Environmentalists ask Ministry to introduce environment conservation in CBC curriculum

environmentalists conservation

Climate change issues and efforts towards environmental cleanliness and conservation should be mainstreamed in the education system, environmentalists in Embu County have suggested.

The activists suggested that with wanton environmental damage affecting rural and urban places as well as developed and developing countries leading to climate change issues, environmental protection should be a lesson for all learners at young age.

Activists, mainly consisting of leaders of rural environmental Self-Help Groups managing tree nurseries, tree cash crops and participate in community environmental cleanliness campaigns, said children need to be taught basic conservation efforts such as control of plastic dumping.

Mr. Nicholas Njeru Ponda, chairman of Umoja Kiamuringa Self Help Group whose membership comprises members managing private tree nurseries said environmental protection is yet to be fully entrenched in Early Childhood Development and Education (ECDE) where it is needed the most.

“Why are children not taught basics such as environmental cleanliness at home and at school through a clear curriculum, yet this remains the foundation through which the future world’s environmental safety could be created?” wondered Mr. Ponda.
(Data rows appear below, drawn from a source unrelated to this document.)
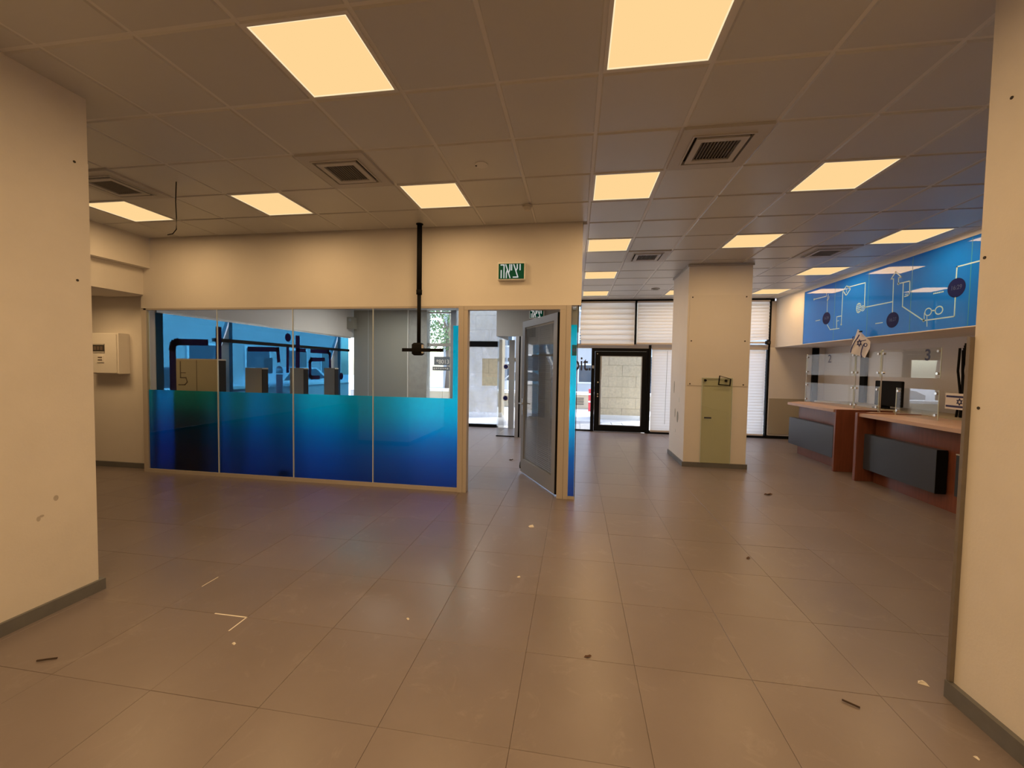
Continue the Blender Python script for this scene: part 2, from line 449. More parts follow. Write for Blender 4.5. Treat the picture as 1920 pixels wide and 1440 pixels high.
# floor tiles
FT = [MB().bbox(-0.2853, 0.2853, -0.2843, 0.2843, -0.006, 0.0, 0.0012)]
ft_me = bpy.data.meshes.new('floor_tile'); ft_me.from_pydata(FT[0].v, [], FT[0].f); ft_me.materials.append(FLOOR)
rest = MB()
def seen_floor(x, y):
    if y < 0.75: return False
    if abs(x+0.1)/max(y, 0.1) > 1.55 and x < 0: return False
    if y < 2.6 and (x < -3.2 or x > 1.9): return False
    if y > 5.0 and x < -2.6: return False
    if y > 3.9 and x < -7.3: return False
    if x > 4.5 and y < 8.7: return False
    if x > 2.2 and x/y > 0.86: return False
    return True
nt_ = 0
for i in range(-17, 10):
    for j in range(-14, 14):
        x = 0.34 + 0.572*(i+0.5); y = 2.72 + 0.57*(j+0.5)
        if x < -9 or x > 5.7 or y > 10.3 or y < -5: continue
        if y + 0.285 > 10.3: continue
        if seen_floor(x, y):
            put(ft_me, 'floor_tile', (x, y, random.uniform(-0.0006, 0.0006)), fl); nt_ += 1
        else:
            rest.bbox(x-0.2853, x+0.2853, y-0.2843, y+0.2843, -0.006, 0.0, 0.0012)
o = rest.build('floor_tile', FLOOR, fl); o['kind'] = 'stuff'
# white worn grout at one tile corner on the left
MB().box(-2.17, -1.945, 2.146, 2.154, -0.002, 0.0007).box(-1.952, -1.944, 2.02, 2.154, -0.002, 0.0007).build('white_grout', CHIP, fl)
MB().box(-2.524, -2.518, 2.40, 2.53, -0.002, 0.0007).build('white_grout', CHIP, fl)

ce = struct('ceiling', MB().box(-5.80, 5.9, -5.2, 10.36, 3.29, 3.42), CEIL_SLAB)
lights_at = [(-3,-1),(0,-1),(0,2),(3,2),(-3,2),(-6,2),(-9,2),(0,5),(3,5),(6,5),(0,8),(6,8),(0,11),(3,11),(6,11),(-3,-4),(0,-4),(-6,-7),(-3,-7),(0,-7),(3,-7),(-3,-10),(0,-10)]
vents_at = [(1,1),(-4,1),(-8,1),(1,6),(5,6)]
ct = MB().bbox(-0.290, 0.290, -0.290, 0.290, 0.0, 0.022, 0.010)
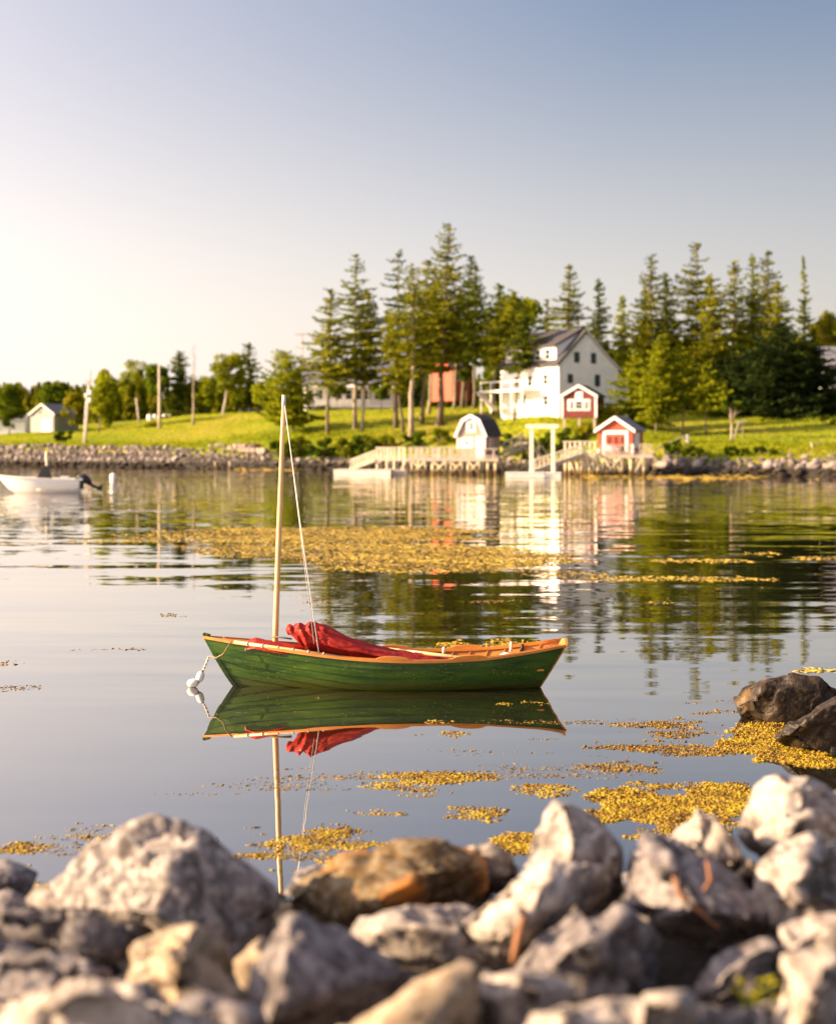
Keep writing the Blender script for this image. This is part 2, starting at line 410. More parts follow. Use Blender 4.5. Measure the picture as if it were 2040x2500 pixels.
sc = n.new('ShaderNodeTexNoise'); sc.inputs['Scale'].default_value = 9; sc.inputs['Detail'].default_value = 8; ms_ = n.new('ShaderNodeMapping'); ms_.inputs['Scale'].default_value = (0.5, 1, 5); l.new(tc.outputs['Object'], ms_.inputs[0]); l.new(ms_.outputs[0], sc.inputs['Vector'])
sr = ramp(n, [(0.62, (0, 0, 0)), (0.74, (0.5, 0.5, 0.5))]); l.new(sc.outputs['Fac'], sr.inputs[0])
m6 = n.new('ShaderNodeMix'); m6.data_type = 'RGBA'; l.new(sr.outputs[0], m6.inputs[0]); l.new(m5.outputs[2], m6.inputs[6]); m6.inputs[7].default_value = (0.10, 0.14, 0.05, 1)
l.new(m6.outputs[2], b.inputs['Base Color']); b.inputs['Roughness'].default_value = 0.3; b.inputs['Specular IOR Level'].default_value = 0.45
M['green_hull'] = m

# tanbark sailcloth, a little light passes through it
m, n, l, b = newmat('red_cloth')
tc = n.new('ShaderNodeTexCoord'); nz = n.new('ShaderNodeTexNoise'); nz.inputs['Scale'].default_value = 7; nz.inputs['Detail'].default_value = 6; l.new(tc.outputs['Object'], nz.inputs['Vector'])
r = ramp(n, [(0.3, (0.36, 0.016, 0.011)), (0.7, (0.46, 0.028, 0.016))]); l.new(nz.outputs['Fac'], r.inputs[0]); l.new(r.outputs[0], b.inputs['Base Color'])
b.inputs['Roughness'].default_value = 0.55; b.inputs['Specular IOR Level'].default_value = 0.35
tr = n.new('ShaderNodeBsdfTranslucent'); l.new(r.outputs[0], tr.inputs[0]); ms = n.new('ShaderNodeMixShader'); ms.inputs[0].default_value = 0.25
l.new(b.outputs[0], ms.inputs[1]); l.new(tr.outputs[0], ms.inputs[2]); l.new(ms.outputs[0], n['Material Output'].inputs[0])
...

Speaking separately at the launch of forums to tackle climate change started in Mbeere South in Embu County, a cross section of environmentalists, some who grow and distribute close to 2,000 seedlings to farmers, said that if pupils and learners are fully involved in tree planting, the country would be doing better environmentally.
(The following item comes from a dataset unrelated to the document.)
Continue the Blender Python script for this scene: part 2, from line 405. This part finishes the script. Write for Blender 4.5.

“If children are made aware of the need to rid their homesteads and schools of waste and especially plastics, campaigns to fight climate change will succeed,” Godfrey Kivuti, an environmentalist said.

He said that while some schools have succeeded in ensuring collection of plastics within the precincts of their schools, plastic waste continues to be seen outside schools along the roads and sometimes within homesteads.

The environmental enthusiast known in Kiamuringa and Kianjiru areas has in the past decade become an environmental hero for offering seedlings to friends, contribution during church services and as gifts to couples during wedding ceremonies.

Mr. Ponda noted that the formation of lobbies such as the Collective Extended Producer Responsibility to ensure manufacturers joined producer responsibility stakeholders had failed with little being done by environmental damaging firms away from Nairobi.

He added that top milk firms such as Tuzo, Brookside, KCC and Mt Kenya remained some of the worst contributors to dumping of waste plastic across the country even after the government banned plastics.

The milk firms were followed by manufacturers of salt and various types of sweets and Supermarkets which used plastic bags to pack bread and sugar, said Mr. Ponda.

Ponda suggested that firms using plastics to pack their products should launch campaigns with primary schools to encourage to collect such bags for reuse to grow seedlings at school level  and be rewarded for environmental protection efforts.